ISIS has Picked a Fight it Cannot Win(..) I think Shiite religious mobilization now taking place in Iraq will mean very bad things for Sunnis in general. ISIS has picked a fight it can’t win and unleashed the inner Shi’a in their adversary.
(..) I would not be shocked to see significant ethnic cleansing of Sunni neighborhoods in Baghdad should ISIS attack and give the Iraqi Army a run for its money. After all, the Iraqi army is large, has helicopters, sophisticated intelligence capabilities, tanks, artillery and all the rest. They were caught napping and without esprit de corps, much as the Syrian army was. But capable officers will emerge who will strip down the “power-sharing” fat that the US built and rebuild it based on loyalty to Maliki and Shiism, if most of that has not been done already. This is what happened in Syria, when we saw the Syrian Army unravel at the base during the first year of the Sunni uprising. The Syrian military was quickly rebuilt along sectarian and regional lines to make it much stronger and more loyal, with locally recruited Iranian style National Defense Forces modeled on the Islamic Guard. If Sunnis choose to form such local militias and ally with the Shiite regime, so much the better. If they do not and choose to lay low until they figure out whether ISIS can win in their regions, the Shiites will go it alone and assume all Sunnis are a fifth column. That is how the Turks dealt with the Christians during WWI and the war with the Greeks. The 20% Christians in Anatolia of 1914 were cleansed. Jews in Palestine dealt with Muslims in a manner not altogether dissimilar. It didn’t turn out well for Christians in Anatolia or Muslims in Palestine.
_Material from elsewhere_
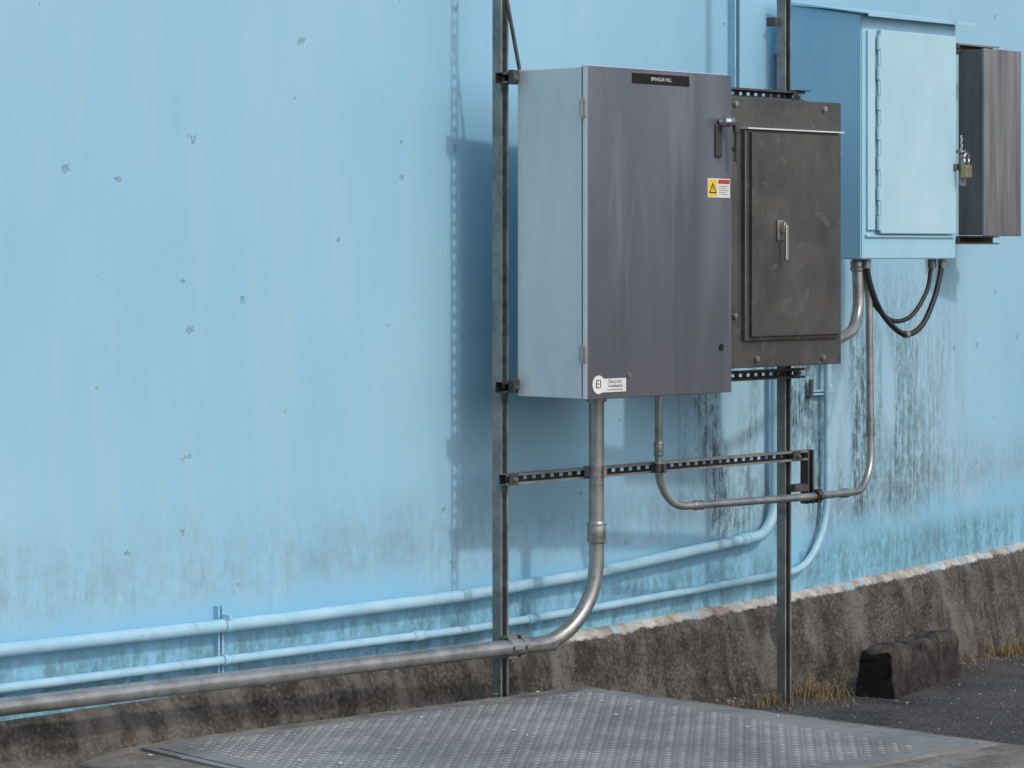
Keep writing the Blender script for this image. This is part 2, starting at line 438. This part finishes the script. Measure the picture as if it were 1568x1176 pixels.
# ------------------------------------------------------------ enclosure 1
W1=.84; T1=E+.686; B1=E-.534
c1=empty('electrical_cabinet',(W1/2,-.17,B1))
box('body',M_side,c1,0,W1,-.322,-.0005,B1,T1,bev=.004)
box('gasket',M_black,c1,.006,W1-.006,-.3285,-.3222,B1+.008,T1-.008)
bm=bmesh.new(); bx(bm,0,W1,-.352,-.329,B1-.003,T1+.003,bev=.003); fin(bm,'door',M_d1,c1)
box('door_edge_trim',M_edge,c1,-.0022,-.0003,-.3500,-.3305,B1,T1)
box('body_edge_trim',M_edge,c1,-.0018,-.0003,-.3215,-.3155,B1+.004,T1-.004)
box('drip_lip',M_edge,c1,-.002,W1+.002,-.334,-.322,T1+.0035,T1+.006)
bm=bmesh.new()
for z in (E+.53,E-.37):
    bx(bm,-.010,-.0025,-.348,-.318,z-.03,z+.03,bev=.002); cyl(bm,(-.011,-.332,z-.034),(-.011,-.332,z+.034),.005,10)
fin(bm,'hinges',M_galv,c1)
yf=-.3524
box('nameplate',M_black,c1,.248,.581,yf-.0015,yf,E+.634,E+.673)
def text(s,x,z,size,mat,parent,y,name):
    cu=D.curves.new(name,'FONT'); cu.body=s; cu.size=size; cu.align_x='CENTER'; cu.align_y='CENTER'
    t=link(D.objects.new(name+'_tmp',cu)); bpy.context.view_layer.update()
    dg=bpy.context.evaluated_depsgraph_get(); me=D.meshes.new_from_object(t.evaluated_get(dg))
    D.objects.remove(t)
    Mx=Matrix.Translation((x,y,z))@Matrix.Rotation(math.pi/2,4,'X'); me.transform(Mx)
    me.materials.clear(); me.materials.append(mat)
    o=link(D.objects.new(name,me)); o.parent=parent; o.matrix_parent_inverse=Matrix.Translation(-Vector(parent.location)); return o
text('SPRAGUE HILL',.415,E+.6535,.019,M_white,c1,yf-.0022,'nameplate_text')
box('warning_label',M_white,c1,.692,.828,yf-.0012,yf,E+.215,E+.288)
box('warning_label_red',M_red,c1,.755,.825,yf-.0018,yf-.0013,E+.268,E+.284)
box('warning_label_yellow',M_yel,c1,.696,.748,yf-.0018,yf-.0013,E+.219,E+.284)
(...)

My advice to Obama would be to lay low. This sectarian-nationalist process has been boiling up for a more than a century. It should be seen as part of the breakdown of the Ottoman order and emergence of nationalism. I compare what is going on in the Levant today to Central Europe during WWII. In Central Europe, the great powers drew national borders after WWI, carving up the lands of the defeated empires without rearranging the peoples to fit them. Thus Poland was only 64% Polish before WWII. Czechoslovakia was made up of close to 25% minorities. WWII was the “great sorting out.” (Read:
http://qifanabki.com/2013/12/18/landis-ethnicity/ ) Over the war years, the peoples of central Europe were rearranged according to the WWI borders. By the end of WWII, Poland and Czechoslovakia had been reduced to their core Polish and Czechoslovak peoples. They got rid of their unwanted (Jews) or guilty (think the 12 million Germans of central Europe) minorities, along with many others. It was a nasty and brutal nation-building process.
Of course, in the Middle East, the emergence of national identities is bedeviled by competing religious identities, which seem to be stronger than both “Arabism” or “Iraqism.”